90'lı yıllarda toplumun akıl hastalarına bakışını içeren bir dergi okumak tuhaftı. 2010'ların sonunda olmamıza rağmen toplumun bakışında hiçbir değişim olmadığını görmek ise üzücü. Hala toplumun büyük bir kısmı psikiyatrist ya da psikolog ile görüştüğünü, ilaç kullandığını söylemeye çekiniyor ve çoğunlukla kimse söylemiyor. Hala ruhsal hastalıkların da diğer hastalıklar kadar normal ve tedavi edilmesi gerekli olduğu topluma aşılanabilmiş bir gerçek değil.
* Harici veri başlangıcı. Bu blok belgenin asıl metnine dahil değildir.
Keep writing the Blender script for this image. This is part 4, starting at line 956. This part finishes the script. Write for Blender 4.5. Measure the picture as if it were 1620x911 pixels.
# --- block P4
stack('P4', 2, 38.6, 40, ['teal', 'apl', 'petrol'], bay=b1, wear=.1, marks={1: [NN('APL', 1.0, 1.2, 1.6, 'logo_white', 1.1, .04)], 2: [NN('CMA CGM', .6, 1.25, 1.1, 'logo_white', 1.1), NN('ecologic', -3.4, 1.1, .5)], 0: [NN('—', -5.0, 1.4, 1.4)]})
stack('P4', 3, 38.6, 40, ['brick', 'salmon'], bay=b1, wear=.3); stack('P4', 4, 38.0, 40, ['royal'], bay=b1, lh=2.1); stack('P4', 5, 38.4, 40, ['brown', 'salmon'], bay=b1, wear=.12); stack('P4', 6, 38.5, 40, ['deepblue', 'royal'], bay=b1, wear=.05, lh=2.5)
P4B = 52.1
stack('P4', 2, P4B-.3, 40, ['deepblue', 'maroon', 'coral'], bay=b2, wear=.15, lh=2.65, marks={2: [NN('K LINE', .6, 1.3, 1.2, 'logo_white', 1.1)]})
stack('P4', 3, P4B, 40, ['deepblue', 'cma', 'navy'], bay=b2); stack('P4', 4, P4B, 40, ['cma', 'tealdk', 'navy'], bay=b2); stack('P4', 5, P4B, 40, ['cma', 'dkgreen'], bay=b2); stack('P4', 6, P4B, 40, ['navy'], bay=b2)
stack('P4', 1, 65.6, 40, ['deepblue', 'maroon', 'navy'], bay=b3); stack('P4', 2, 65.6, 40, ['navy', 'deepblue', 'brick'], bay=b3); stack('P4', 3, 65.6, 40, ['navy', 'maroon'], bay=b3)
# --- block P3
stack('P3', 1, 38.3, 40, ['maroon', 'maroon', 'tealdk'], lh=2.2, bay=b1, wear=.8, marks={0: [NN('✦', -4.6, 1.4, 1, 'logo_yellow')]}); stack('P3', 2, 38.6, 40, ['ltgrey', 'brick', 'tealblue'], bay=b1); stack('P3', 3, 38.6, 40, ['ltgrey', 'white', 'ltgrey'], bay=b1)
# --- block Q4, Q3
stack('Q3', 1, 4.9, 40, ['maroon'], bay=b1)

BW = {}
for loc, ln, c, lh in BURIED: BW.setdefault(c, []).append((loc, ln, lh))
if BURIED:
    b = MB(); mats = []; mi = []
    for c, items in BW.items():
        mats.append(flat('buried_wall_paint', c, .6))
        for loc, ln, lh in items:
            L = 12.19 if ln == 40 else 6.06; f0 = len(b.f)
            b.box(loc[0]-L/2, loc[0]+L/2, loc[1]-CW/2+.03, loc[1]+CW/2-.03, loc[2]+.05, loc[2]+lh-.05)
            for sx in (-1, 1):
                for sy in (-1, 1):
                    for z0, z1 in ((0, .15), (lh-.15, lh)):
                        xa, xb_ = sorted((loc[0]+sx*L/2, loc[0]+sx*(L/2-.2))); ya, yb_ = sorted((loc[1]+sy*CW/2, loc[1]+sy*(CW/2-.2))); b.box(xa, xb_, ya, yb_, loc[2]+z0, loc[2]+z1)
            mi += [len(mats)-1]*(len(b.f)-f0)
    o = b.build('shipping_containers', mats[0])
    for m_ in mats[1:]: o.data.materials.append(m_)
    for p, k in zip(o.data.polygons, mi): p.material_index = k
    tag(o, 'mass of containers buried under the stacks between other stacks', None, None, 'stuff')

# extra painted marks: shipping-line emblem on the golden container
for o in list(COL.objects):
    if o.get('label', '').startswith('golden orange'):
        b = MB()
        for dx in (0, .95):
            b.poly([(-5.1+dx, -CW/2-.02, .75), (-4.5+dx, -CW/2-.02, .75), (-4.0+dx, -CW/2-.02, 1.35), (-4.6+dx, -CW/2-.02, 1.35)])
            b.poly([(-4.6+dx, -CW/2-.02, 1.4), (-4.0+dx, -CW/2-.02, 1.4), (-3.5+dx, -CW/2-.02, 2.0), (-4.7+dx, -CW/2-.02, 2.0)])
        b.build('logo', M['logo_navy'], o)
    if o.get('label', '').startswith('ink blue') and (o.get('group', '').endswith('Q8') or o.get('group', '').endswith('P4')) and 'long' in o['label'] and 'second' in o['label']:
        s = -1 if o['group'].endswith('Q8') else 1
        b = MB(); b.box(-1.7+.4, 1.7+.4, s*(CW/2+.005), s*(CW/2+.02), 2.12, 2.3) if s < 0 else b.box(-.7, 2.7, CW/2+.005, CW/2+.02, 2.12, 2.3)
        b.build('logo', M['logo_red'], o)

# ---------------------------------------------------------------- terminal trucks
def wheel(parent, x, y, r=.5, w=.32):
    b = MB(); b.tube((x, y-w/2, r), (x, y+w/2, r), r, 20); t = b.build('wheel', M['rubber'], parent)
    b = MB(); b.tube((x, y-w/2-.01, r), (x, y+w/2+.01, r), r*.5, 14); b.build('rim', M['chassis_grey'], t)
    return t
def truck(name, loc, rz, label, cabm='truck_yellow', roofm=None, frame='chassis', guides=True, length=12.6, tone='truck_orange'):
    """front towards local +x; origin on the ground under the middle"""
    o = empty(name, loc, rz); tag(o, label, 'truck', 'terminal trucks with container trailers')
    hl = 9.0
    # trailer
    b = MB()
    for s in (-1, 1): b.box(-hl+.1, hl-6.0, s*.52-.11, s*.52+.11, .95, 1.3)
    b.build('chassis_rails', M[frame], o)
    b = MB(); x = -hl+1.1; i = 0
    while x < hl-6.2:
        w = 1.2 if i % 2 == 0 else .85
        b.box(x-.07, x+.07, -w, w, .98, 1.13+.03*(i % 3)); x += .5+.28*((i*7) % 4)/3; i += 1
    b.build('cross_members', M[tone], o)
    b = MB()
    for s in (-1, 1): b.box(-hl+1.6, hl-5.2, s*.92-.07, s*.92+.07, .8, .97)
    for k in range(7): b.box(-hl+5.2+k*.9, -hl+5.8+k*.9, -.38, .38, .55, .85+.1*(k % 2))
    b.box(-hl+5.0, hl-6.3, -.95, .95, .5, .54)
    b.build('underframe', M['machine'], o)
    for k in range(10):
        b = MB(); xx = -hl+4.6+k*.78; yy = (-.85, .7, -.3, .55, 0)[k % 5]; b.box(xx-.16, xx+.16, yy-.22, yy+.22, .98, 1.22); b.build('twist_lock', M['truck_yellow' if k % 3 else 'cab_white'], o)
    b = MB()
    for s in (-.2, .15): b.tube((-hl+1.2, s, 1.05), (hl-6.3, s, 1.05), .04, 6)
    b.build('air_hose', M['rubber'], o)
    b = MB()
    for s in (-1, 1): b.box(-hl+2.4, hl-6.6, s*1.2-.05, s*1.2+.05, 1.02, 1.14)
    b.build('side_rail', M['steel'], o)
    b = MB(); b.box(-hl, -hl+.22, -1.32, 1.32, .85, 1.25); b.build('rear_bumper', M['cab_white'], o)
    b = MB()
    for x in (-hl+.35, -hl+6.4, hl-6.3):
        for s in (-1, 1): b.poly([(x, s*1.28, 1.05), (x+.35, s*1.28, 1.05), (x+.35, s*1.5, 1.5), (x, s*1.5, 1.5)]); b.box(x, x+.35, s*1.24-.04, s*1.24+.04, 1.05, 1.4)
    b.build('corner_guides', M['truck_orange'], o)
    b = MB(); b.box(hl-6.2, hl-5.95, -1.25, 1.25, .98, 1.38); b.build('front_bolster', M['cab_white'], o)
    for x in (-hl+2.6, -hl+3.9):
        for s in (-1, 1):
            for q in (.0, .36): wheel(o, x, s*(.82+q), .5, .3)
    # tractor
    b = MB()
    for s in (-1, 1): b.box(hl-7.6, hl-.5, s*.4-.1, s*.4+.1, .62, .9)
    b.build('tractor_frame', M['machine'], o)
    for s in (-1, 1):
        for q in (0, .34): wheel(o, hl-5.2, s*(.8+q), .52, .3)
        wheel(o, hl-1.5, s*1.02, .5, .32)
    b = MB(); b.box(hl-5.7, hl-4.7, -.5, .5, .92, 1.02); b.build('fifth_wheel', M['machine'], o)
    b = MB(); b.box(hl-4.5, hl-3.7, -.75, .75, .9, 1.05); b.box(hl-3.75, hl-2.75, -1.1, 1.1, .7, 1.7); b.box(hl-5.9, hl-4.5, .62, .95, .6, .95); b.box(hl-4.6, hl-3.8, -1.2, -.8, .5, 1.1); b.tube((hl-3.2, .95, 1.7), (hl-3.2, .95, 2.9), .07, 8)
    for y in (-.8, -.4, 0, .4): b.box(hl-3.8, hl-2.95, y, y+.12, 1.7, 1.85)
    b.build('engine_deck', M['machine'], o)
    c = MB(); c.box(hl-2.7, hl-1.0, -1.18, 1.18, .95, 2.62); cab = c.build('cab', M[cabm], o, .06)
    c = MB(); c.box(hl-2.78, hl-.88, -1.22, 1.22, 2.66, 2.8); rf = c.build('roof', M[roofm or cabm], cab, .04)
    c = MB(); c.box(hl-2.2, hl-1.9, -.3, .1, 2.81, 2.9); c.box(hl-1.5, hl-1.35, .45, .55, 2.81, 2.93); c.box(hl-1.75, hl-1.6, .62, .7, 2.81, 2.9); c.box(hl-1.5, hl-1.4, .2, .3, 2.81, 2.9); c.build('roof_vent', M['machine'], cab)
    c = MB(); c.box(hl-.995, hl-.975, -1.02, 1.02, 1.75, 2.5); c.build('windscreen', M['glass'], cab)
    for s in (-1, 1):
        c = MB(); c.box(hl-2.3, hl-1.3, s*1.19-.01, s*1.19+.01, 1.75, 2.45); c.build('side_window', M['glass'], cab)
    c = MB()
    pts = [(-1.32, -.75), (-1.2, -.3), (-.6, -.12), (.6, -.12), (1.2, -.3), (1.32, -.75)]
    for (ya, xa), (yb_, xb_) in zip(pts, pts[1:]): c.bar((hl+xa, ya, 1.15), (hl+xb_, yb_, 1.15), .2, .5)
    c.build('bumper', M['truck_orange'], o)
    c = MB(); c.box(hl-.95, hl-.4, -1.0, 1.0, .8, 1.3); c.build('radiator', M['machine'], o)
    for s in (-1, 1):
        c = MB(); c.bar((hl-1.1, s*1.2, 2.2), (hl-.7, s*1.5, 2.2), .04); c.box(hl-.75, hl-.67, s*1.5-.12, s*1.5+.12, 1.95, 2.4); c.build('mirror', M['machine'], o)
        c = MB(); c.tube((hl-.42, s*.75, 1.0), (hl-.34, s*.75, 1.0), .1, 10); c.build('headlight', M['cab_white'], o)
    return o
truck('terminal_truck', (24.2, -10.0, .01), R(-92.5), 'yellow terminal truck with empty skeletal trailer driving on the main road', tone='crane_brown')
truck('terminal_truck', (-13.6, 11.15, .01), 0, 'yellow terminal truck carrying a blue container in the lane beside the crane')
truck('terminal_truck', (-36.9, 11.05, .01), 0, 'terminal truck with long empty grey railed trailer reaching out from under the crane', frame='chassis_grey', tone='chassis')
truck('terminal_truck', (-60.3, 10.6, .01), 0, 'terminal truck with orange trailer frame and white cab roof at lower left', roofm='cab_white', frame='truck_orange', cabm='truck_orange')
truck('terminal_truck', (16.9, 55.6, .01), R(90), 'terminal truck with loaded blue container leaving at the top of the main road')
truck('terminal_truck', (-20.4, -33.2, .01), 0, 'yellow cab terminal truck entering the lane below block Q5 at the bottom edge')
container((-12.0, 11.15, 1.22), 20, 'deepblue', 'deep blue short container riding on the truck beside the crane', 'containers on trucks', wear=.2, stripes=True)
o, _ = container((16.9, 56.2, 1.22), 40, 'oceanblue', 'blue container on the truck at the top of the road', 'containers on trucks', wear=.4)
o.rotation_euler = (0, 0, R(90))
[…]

Ve bu gerçekten üzücü ve değiştirilmesi gereken bir durum.
Derginin diğer yazılarında frengi ve şizofreninin semptomlarının ayrılmasının ne kadar zaman aldığından bahsedilmiş, başka bir yazıda bilim insanlarının ne kadar soğuk ve var olmaması gereken canlılar olduğundan bahsedilmiş.
Dergi çok eski olduğundan bilgiler de çok eski, bu nedenle frengi ile ilgili kısma hiç takılmadım hatta bilimin tarihine göz atmış gibi hissettim okurken ama bilim insanlarından bahsedilen yazı hiç hoş değildi, çünkü hala geçerliliğini koruduğunu hissedebiliyorum. Çünkü tam olarak yazıda bahsedilen gibi bir insanım. Bir bilim insanıyım. Bu alanda kendimi geliştirmek için hayatımdaki diğer her şeyden ödün veriyorum. Her şeye analitik yaklaşmaya çalışıyorum ve bilimsel gerçekliklerden bahsediyorum. Bilim insanı olmayan insanlara bile, çünkü bu bilgileri aktarmam gerektiğini hissediyorum. Ancak bütün bunları yaparken toplum tarafından "Batı meraklısı, hepimizi gavurlaştırmaya çalışıyor!" yaftalarını yiyorum. Tam da yazıda da bahsedildiği gibi.
27 yıl öncesinin değişmeyen bu olguları umarım önümüzdeki 27 yılda değişebilir ve bunu görecek kadar uzun buralarda olabilirim.